Sdegnato, invece, il capo della minoranza repubblicana al senato Mitch McConnell in guerra totale con Trump. Su di lui una valanga di insulti da parte dell’ex presidente dopo che McConnell aveva usato parole di fuoco con Trump dopo aver votato per la sua assoluzione dall’impeachment. Il partito è spaccato. Trump ha detto che non darà il suo appoggio politico, che è molto pesante con i milioni di elettori che lo hanno votato, a tutti quei repubblicani che non seguiranno la sua linea. Minacce che hanno terrorizzato molti politici. McConnell non parla, si tiene a distanza da Trump e dai trumpiani. La sua lunga esperienza politica gli da quella sicurezza che lo ha reso leader del partito. Da vedere chi sarà il vincitore. Ma Mitch McConnell è di sicuro in una migliore posizione e non solo con il partito. Su Trump, infatti, aleggiano i pesanti problemi che l’ex presidente ha con la giustizia.
A New York le grandi manovre per la battaglia finale sono cominciate. In sordina, dando poco nell’occhio, i cannoni sono stati spostati in prima fila. La caccia a Donald Trump da parte della procura distrettuale di Manhattan sembra la trama di un legal-thriller scritto da John Grisham o Scott Turow. Ieri Cyrus Vance (ma si fa chiamare Cy) il procuratore distrettuale di Manhattan, figlio di Cyrus Vance Senior, segretario di Stato nell’amministrazione di Jimmy Carter, ha assunto a tempo determinato Mark Pomerantz, ex assistente procuratore federale specializzato in contabilità forense, attualmente uno dei partner della Paul Weiss, la più importante ditta legale di New York, forse degli Stati Uniti. A lui l’incarico di studiare e ricostruire le manovre finanziarie dell’ex presidente legate alla Trump Organization, la società capofila del conglomerato composto da altre 500 società.

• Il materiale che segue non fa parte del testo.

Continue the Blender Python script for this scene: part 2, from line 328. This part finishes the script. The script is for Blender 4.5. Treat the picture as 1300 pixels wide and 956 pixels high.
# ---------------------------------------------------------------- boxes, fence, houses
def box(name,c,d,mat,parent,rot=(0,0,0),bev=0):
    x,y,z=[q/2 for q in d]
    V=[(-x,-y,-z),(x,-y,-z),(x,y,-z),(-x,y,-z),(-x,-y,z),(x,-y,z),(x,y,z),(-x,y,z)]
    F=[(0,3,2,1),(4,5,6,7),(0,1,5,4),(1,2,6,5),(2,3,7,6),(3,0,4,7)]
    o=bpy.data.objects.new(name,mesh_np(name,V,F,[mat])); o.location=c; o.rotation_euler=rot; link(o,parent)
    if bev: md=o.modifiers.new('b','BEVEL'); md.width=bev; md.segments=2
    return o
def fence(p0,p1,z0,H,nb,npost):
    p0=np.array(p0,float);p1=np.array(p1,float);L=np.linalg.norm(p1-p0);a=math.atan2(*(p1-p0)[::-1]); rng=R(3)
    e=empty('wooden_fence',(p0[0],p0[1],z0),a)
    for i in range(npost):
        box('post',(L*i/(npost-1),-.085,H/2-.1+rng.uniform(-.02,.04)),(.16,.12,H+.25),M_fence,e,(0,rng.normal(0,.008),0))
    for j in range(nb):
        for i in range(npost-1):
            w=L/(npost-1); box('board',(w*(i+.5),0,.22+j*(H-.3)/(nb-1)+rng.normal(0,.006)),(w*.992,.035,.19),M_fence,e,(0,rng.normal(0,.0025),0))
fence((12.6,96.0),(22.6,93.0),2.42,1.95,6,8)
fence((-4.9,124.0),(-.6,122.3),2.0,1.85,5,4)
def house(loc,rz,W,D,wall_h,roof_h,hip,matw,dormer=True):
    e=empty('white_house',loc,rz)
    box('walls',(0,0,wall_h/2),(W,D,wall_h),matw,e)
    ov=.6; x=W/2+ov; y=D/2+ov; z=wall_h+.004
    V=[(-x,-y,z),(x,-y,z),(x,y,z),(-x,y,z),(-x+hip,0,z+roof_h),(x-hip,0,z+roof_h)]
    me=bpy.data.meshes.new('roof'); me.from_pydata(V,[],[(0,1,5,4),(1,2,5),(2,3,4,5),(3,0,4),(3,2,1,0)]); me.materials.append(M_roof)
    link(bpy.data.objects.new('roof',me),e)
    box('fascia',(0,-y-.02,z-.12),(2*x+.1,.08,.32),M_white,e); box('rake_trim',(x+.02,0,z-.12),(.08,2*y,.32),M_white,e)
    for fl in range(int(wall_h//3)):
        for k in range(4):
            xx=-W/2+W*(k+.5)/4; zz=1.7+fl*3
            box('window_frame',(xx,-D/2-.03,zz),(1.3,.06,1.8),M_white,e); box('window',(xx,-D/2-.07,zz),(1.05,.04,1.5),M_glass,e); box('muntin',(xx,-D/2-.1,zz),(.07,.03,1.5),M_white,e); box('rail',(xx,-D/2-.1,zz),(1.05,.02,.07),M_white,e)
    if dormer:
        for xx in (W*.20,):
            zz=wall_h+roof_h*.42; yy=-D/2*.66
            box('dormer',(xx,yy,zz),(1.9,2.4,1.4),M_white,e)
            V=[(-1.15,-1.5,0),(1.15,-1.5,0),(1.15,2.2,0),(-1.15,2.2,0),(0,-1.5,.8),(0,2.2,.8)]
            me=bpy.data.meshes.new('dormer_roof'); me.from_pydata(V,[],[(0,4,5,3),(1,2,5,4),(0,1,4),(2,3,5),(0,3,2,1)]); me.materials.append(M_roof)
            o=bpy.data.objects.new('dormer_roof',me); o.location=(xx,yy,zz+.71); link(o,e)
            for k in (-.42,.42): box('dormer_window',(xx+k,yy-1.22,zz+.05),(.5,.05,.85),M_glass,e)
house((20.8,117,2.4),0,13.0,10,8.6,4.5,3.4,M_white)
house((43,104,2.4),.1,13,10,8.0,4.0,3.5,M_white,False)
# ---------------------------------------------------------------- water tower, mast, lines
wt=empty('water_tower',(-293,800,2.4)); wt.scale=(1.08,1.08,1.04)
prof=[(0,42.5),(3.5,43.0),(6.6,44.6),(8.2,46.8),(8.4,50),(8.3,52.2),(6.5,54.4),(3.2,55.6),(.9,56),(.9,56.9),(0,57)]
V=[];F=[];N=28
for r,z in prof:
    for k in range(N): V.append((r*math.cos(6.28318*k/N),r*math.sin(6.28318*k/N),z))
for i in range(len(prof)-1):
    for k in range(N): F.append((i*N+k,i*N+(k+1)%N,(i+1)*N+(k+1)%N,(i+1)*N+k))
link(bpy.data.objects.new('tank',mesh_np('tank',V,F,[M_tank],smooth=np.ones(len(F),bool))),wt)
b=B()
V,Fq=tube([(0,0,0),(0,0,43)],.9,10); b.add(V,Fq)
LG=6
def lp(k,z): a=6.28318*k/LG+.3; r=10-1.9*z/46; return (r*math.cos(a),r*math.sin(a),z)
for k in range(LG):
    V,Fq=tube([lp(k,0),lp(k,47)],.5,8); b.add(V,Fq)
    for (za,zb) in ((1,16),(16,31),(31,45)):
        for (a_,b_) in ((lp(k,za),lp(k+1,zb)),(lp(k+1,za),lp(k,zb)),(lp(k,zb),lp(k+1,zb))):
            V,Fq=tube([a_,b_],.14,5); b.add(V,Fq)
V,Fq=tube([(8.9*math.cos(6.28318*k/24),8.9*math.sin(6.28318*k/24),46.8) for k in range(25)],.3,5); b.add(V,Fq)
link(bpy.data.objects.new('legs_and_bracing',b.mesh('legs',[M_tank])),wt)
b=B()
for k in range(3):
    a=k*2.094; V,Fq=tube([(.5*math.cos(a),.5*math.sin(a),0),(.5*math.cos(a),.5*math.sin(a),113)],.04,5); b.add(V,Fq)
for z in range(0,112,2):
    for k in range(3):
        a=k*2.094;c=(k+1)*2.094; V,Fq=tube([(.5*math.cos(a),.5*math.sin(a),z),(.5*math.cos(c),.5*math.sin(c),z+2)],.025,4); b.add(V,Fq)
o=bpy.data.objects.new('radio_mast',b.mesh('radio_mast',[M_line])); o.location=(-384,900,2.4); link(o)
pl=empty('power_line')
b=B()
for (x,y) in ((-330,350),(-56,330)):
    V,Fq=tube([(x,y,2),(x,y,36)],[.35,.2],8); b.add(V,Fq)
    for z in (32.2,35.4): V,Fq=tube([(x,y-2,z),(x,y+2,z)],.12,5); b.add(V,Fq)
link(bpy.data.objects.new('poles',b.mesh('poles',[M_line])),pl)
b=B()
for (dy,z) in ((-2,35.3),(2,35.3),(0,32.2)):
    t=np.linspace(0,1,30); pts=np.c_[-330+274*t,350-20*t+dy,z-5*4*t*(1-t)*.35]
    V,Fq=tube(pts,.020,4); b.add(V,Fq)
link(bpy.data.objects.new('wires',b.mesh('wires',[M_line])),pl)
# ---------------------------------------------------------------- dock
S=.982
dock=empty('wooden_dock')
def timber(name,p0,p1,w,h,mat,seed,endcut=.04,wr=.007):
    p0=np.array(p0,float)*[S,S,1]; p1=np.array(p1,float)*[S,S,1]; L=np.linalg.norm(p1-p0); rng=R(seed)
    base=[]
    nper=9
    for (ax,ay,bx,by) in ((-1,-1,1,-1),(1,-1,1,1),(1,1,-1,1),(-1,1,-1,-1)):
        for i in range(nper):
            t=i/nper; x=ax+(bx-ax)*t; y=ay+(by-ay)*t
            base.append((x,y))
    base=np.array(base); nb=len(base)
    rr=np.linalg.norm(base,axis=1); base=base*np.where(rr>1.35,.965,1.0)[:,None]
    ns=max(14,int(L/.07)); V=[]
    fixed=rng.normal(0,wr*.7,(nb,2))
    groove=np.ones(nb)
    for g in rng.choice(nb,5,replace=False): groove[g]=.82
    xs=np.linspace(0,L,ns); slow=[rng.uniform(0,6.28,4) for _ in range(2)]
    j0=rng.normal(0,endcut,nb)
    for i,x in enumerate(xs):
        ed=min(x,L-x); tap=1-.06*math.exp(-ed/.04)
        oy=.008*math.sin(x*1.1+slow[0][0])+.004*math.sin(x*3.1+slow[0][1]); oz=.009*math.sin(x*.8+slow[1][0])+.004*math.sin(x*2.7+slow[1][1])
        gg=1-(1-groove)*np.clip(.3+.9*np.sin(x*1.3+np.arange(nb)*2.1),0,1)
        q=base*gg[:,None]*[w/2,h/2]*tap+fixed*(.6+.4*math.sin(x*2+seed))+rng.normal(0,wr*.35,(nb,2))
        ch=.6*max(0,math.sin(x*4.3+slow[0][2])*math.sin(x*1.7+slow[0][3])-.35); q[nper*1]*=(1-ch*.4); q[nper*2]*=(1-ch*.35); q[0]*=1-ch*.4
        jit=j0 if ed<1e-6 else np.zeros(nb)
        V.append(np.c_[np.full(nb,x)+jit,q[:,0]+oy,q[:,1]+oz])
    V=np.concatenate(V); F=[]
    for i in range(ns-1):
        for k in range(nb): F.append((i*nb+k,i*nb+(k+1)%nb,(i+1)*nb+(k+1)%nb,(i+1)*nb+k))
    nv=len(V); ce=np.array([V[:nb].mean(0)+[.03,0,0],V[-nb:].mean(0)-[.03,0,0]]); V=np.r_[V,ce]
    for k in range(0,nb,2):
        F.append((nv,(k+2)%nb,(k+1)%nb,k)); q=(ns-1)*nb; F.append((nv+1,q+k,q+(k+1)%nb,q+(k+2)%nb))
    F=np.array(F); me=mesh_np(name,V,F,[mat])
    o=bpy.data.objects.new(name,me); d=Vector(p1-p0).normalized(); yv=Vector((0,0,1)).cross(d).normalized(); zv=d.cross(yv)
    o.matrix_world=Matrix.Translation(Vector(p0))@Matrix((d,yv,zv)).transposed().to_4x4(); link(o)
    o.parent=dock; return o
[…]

La Trump Organization è una società privata fondata nel 1923 dalla nonna e dal padre dell’ex presidente della quale è il solo proprietario. I figli Donald Junior ed Eric sono vicepresidenti esecutivi dell’azienda. La figlia Ivanka, invece, è una “consulente”. Poiché la società è privata, i bilanci e le dichiarazioni dei redditi sono privati e Donald Trump non ha mai reso pubblico il suo stato patrimoniale. La decisione finale per mostrare le tasse alla procura distrettuale di Manhattan verrà esaminata dalla Corte Suprema Federale nei prossimi mesi, dopo che due corti federali in primo grado e in appello hanno convalidato la richiesta degli inquirenti. Le indagini vengono svolte perché nella richiesta di prestiti bancari da parte della Trump Organization il valore di alcune proprietà immobiliari date come garanzie collaterali a due banche sarebbe stato gonfiato e nello stesso tempo, per ridurre l’imponibile, le stesse proprietà sarebbero state deprezzate. Per gli inquirenti si tratta o di una truffa alle banche o di evasione fiscale. Una delle due istituzioni finanziarie che ha prestato i soldi, circa 240 milioni di dollari, è la Deutsche Bank, una banca tedesca che tra i maggiori clienti ha Oleg Deripaska, l’oligarca considerato il braccio economico di Putin. Questa inchiesta è anche condotta dalla Commissione Financial Services and Intelligence della Camera dei Rappresentanti per capire se ci siano state ingerenze del Cremlino nella concessione dei prestiti.
Gli inquirenti, inoltre, voglio sapere per quale motivo la figlia Ivanka avrebbe ottenuto centinaia di migliaia di dollari in consulenze e se queste consulenze siano state un altro espediente per gonfiare le spese di gestione e quindi pagare meno tasse, e se Ivanka le abbia denunciate nei redditi.